Top SA Church Observer Barred

Johannesburg, South Sfrica - The Zimbabwean government has barred a top official from the South African Council of Churches (SACC) entry into the country to observe the parliamentary elections.

In a statement, SACC said Molefe Tsele, its general secretary, had been refused permission to enter Zimbabwe at the Beitbridge border post. SACC said Tsele had been invited by the Zimbabwe Council of Churches to take part in an ecumenical delegation to observe Thursday's elections.

SACC said Tsele was told by Zimbabwean immigration officials that his name did not appear on the Zimbabwean government's list of accredited election observers. But the council said it applied to the Zimbabwean government for accreditation 14 days ago.

Authorities in Harare have also barred observers from European countries from observing the elections which have courted international attention amid allegations the electoral environment in the country is heavily tilted in favour of President Mugabe's Zanu PF party.

Some human rights organisations, at home and abroad, have predicted that Zanu PF would win the poll as a result of the lopsided electoral environment.

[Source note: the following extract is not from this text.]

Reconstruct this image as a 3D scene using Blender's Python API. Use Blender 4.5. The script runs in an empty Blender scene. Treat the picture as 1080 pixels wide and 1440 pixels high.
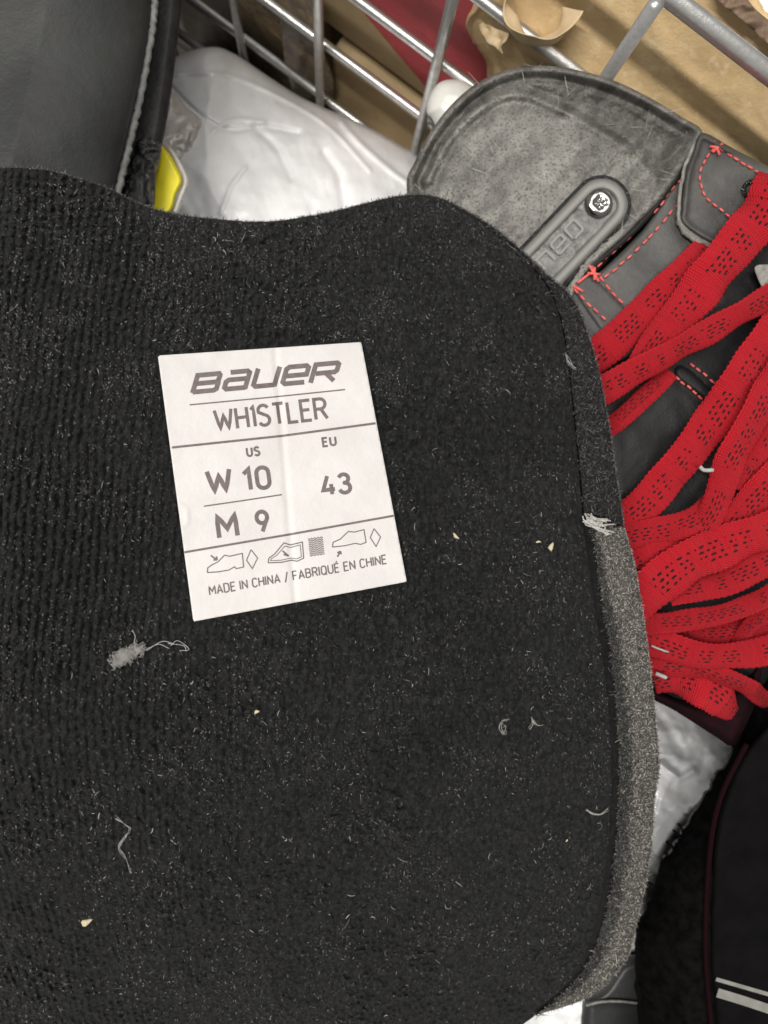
import bpy, math, random
import numpy as np
from mathutils import Vector, Matrix

random.seed(7)
rng = np.random.default_rng(7)
SC = bpy.context.scene
COL = SC.collection

# ------------------------------------------------------------------ camera
F = 1190.0            # focal length in pixels of the 1080 wide frame
CAMZ = 0.62
nad = Vector(((462 - 540) / F, -(690 - 720) / F, -1)).normalized()
ROT = nad.rotation_difference(Vector((0, 0, -1)))
cam_d = bpy.data.cameras.new("camera")
cam = bpy.data.objects.new("camera", cam_d)
COL.objects.link(cam)
cam.location = (0, 0, CAMZ)
cam.rotation_mode = 'QUATERNION'
cam.rotation_quaternion = ROT
cam_d.sensor_fit = 'HORIZONTAL'
cam_d.sensor_width = 36
cam_d.lens = 36 * F / 1080
cam_d.clip_start = 0.01
cam_d.clip_end = 30
cam_d.dof.use_dof = True
cam_d.dof.focus_distance = 0.195
cam_d.dof.aperture_fstop = 36
SC.camera = cam

# ------------------------------------------------------------------ light
world = bpy.data.worlds.new("World")
SC.world = world
world.use_nodes = True
bg = world.node_tree.nodes["Background"]
bg.inputs[0].default_value = (1.0, 0.985, 0.96, 1)
bg.inputs[1].default_value = 0.29


def area(name, loc, target, sx, sy, watts, color, roll=0.0):
    l = bpy.data.lights.new(name, 'AREA')
    l.shape = 'RECTANGLE'
    l.size, l.size_y = sx, sy
    l.energy = watts
    l.color = color
    o = bpy.data.objects.new(name, l)
    COL.objects.link(o)
    o.location = loc
    d = (Vector(target) - Vector(loc)).normalized()
    z = -d
    x = Vector((math.cos(roll), math.sin(roll), 0))
    x = (x - z * x.dot(z)).normalized()
    y = z.cross(x)
    o.rotation_euler = Matrix((x, y, z)).transposed().to_euler()
    return o


area("ceiling_tube_light", (-0.62, -0.04, CAMZ + 1.75), (0, 0, 0.35), 1.3, 0.07, 40, (1.0, 0.97, 0.92), math.radians(-35))
area("added_fill_light", (0.40, 0.75, CAMZ + 1.6), (0, 0, 0.35), 1.4, 1.0, 16, (1.0, 0.98, 0.95), math.radians(-35))  # soft fill added to brighten the shaded bags, not a fixture of the room

SC.view_settings.view_transform = 'Standard'
SC.view_settings.look = 'None'
SC.view_settings.gamma = 1
SC.view_settings.exposure = 0.2
SC.view_settings.use_curve_mapping = False
SC.render.engine = 'CYCLES'

# ------------------------------------------------------------------ helpers
_r = np.array(ROT.to_matrix())


def unproj(px, py, d):
    """pixel of the 1080x1440 photograph + vertical drop below the lens -> world points (N,3)"""
    px = np.asarray(px, float); py = np.asarray(py, float)
    d = np.asarray(d, float) + np.zeros_like(px)
    c = np.stack([(px - 540) / F, -(py - 720) / F, -np.ones_like(px)], -1)
    w = c @ _r.T
    s = d / (-w[..., 2])
    p = w * s[..., None]
    p[..., 2] += CAMZ
    return p


def U(px, py, d):
    return Vector(unproj(np.array([px]), np.array([py]), np.array([d]))[0])


def hash2(ix, iy, seed):
    h = (ix.astype(np.int64) * 374761393 + iy.astype(np.int64) * 668265263 + seed * 974634777) & 0xffffffff
    h = ((h ^ (h >> 13)) * 1274126177) & 0xffffffff
    return ((h ^ (h >> 16)) & 0xffff) / 65535.0


def vn(x, y, seed=0):
    """value noise 0..1"""
    x = np.asarray(x, float); y = np.asarray(y, float)
    ix = np.floor(x); iy = np.floor(y)
    fx = x - ix; fy = y - iy
    fx = fx * fx * (3 - 2 * fx); fy = fy * fy * (3 - 2 * fy)
    a = hash2(ix, iy, seed); b = hash2(ix + 1, iy, seed)
    c = hash2(ix, iy + 1, seed); d = hash2(ix + 1, iy + 1, seed)
    return (a * (1 - fx) + b * fx) * (1 - fy) + (c * (1 - fx) + d * fx) * fy


def fbm(x, y, seed=0, o=4):
    t = 0; a = 0.5
    for k in range(o):
        t = t + a * vn(x * 2 ** k, y * 2 ** k, seed + 17 * k); a *= 0.5
    return t


def smooth(a, b, x):
    t = np.clip((x - a) / (b - a), 0, 1)
    return t * t * (3 - 2 * t)


def spline(pts, n=8, closed=False):
    pts = np.asarray(pts, float)
    N = len(pts); out = []
    rg = N if closed else N - 1
    for i in range(rg):
        if closed:
            p0, p1, p2, p3 = pts[(i - 1) % N], pts[i], pts[(i + 1) % N], pts[(i + 2) % N]
        else:
            p1, p2 = pts[i], pts[i + 1]
            p0 = pts[i - 1] if i > 0 else 2 * p1 - p2
            p3 = pts[i + 2] if i + 2 < N else 2 * p2 - p1
        for k in range(n):
            t = k / n
            out.append(0.5 * ((2 * p1) + (-p0 + p2) * t + (2 * p0 - 5 * p1 + 4 * p2 - p3) * t * t + (-p0 + 3 * p1 - 3 * p2 + p3) * t ** 3))
    if not closed:
        out.append(pts[-1])
    return np.array(out)


def inside(poly, x, y):
    r = np.zeros(len(x), bool)
    n = len(poly)
    for i in range(n):
        x1, y1 = poly[i]; x2, y2 = poly[(i + 1) % n]
        if y1 == y2:
            continue
        c = ((y1 > y) != (y2 > y))
        xi = x1 + (y - y1) * (x2 - x1) / (y2 - y1)
        r ^= c & (x < xi)
    return r


def segdist(poly, x, y, closed=True):
    """distance to a polyline and the nearest point"""
    best = np.full(len(x), 1e18); bx = np.zeros(len(x)); by = np.zeros(len(x))
    n = len(poly)
    for i in range(n if closed else n - 1):
        x1, y1 = poly[i]; x2, y2 = poly[(i + 1) % n]
        dx, dy = x2 - x1, y2 - y1
        L = dx * dx + dy * dy
        if L < 1e-9:
            continue
        t = np.clip(((x - x1) * dx + (y - y1) * dy) / L, 0, 1)
        qx = x1 + t * dx; qy = y1 + t * dy
        d = (x - qx) ** 2 + (y - qy) ** 2
        m = d < best
        best[m] = d[m]; bx[m] = qx[m]; by[m] = qy[m]
    return np.sqrt(best), bx, by


def crease(x, y, line, w, h):
    e, _, _ = segdist(np.asarray(line, float), x, y, False)
    return h * np.exp(-(e / w) ** 2)


def crumple(x, y, s, seed, n=7):
    """sharp random fold lines: warped triangle waves, roughly -0.5..0.5"""
    r = np.random.default_rng(seed)
    t = 0
    for k in range(n):
        a = r.uniform(0, math.pi); sc = s * r.uniform(0.7, 1.9); ph = r.uniform(0, 9)
        q = (x * math.cos(a) + y * math.sin(a)) / sc + ph + 1.1 * (vn(x / sc / 1.4, y / sc / 1.4, seed + k) - 0.5)
        m = smooth(0.30, 0.75, vn(x / sc / 1.1 + 5, y / sc / 1.1, seed + 50 + k))
        t = t + m * (np.abs(2 * (q - np.floor(q)) - 1) - 0.5)
    return t / n * 2


def mesh_obj(name, verts, faces, material, parent=None, smooth_=True, attrs=None, uv=None):
    me = bpy.data.meshes.new(name)
    v = np.asarray(verts, float)
    off = np.zeros(3)
    if parent is not None:
        off = np.array(origin_of(parent))
        v = v - off
        o_loc = (0, 0, 0)
    else:
        c = v.mean(0); c[2] = v[:, 2].min()
        v = v - c
        o_loc = tuple(c)
    me.from_pydata(v.tolist(), [], [list(map(int, f)) for f in faces])
    if smooth_:
        me.polygons.foreach_set('use_smooth', [True] * len(me.polygons))
    if attrs:
        for k, a in attrs.items():
            at = me.attributes.new(k, 'FLOAT', 'POINT')
            at.data.foreach_set('value', np.asarray(a, np.float32))
    if uv is not None:
        ul = me.uv_layers.new(name='UVMap')
        li = np.zeros(len(me.loops), np.int32)
        me.loops.foreach_get('vertex_index', li)
        ul.data.foreach_set('uv', np.asarray(uv, np.float32)[li].ravel())
    me.materials.append(material)
    me.update()
    o = bpy.data.objects.new(name, me)
    COL.objects.link(o)
    o.location = o_loc
    if parent is not None:
        o.parent = parent
        if o_loc == (0, 0, 0):
            o.location = (0, 0, 0)
    return o


def origin_of(o):
    p = Vector((0, 0, 0))
    while o is not None:
        p = p + o.location
        o = o.parent
    return p


def thing(name, loc, label, cat, group=None):
    o = bpy.data.objects.new(name, None)
    o.empty_display_size = 0.02
    COL.objects.link(o)
    o.location = loc
    tag(o, label, cat, group)
    return o


def tag(o, label, cat, group=None):
    o['label'] = label
    o['category'] = cat
    if group:
        o['group'] = group
    return o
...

SACC is not the first victim of Harare's intolerance towards South African organisations keen on observing Zimbabwe's elections. The government twice booted out a delegation from the Congress of South African Trade Unions (Cosatu) which had visited Zimbabwe on a fact finding mission to establish whether the political environment is conducive for a free and fair election.

But the 20-member delegation was kicked out of the country moments after touching down at the Harare International Airport.

The Zimbabwean government accuses Cosatu of meddling in its internal political affairs - a charge the South African umbrella labour union vehemently denies.

A similar delegation from the Democratic Alliance (DA), South Africa's official opposition party, which tried to visit Zimbabwe was met with the same fate.

The opposition Movement for Democratic Change (MDC) and human rights organisations have accused the government of only inviting organisations seen to be friendly to President Mugabe and his Zanu PF party to observe the elections.

President Mugabe faces a tough challenge from the MDC, led by former trade union leader Morgan Tsvangirai.